Grant Township Supervisor and Chairman Jon Perry added, “I was elected to serve this community, and to protect the rights in our Charter voted in by the people I represent. If we have to physically and nonviolently stop the trucks from coming in because the courts fail us, we will do so.”

 

In creating templates for action and legislation, municipalities such as Burlington, Vermont, and Grant Township, Pennsylvania have set an example. In the coming months and years, other local and state governments will be deciding on whether they will take action as well.
 

For Discussion:
 

  1. How much of the material in this reading was new to you, and how much was already familiar? Do you have any questions about what you read?
     
  2. According to the reading, what are some specific actions that cities have taken to protect the environment or reduce the impact of climate change?
     
  3. Grant Township, Pennsylvania took an unusual stance in protecting its residents against the actions of a corporation.

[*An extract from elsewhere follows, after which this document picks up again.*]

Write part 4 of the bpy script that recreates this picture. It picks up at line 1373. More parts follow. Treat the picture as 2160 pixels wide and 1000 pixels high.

What type of actions might residents take now that nonviolent direct action has been endorsed by the Grant County Supervisors? Do you think that these actions might be effective in stopping fossil fuel development, in Pennsylvania or elsewhere?
     
  4. Some people who are concerned about climate change nevertheless feel unmotivated to take action because the issue can seem far removed from their daily lives. Do you think that efforts on the level of individual cities might be a good way of engaging such people? Why or why not?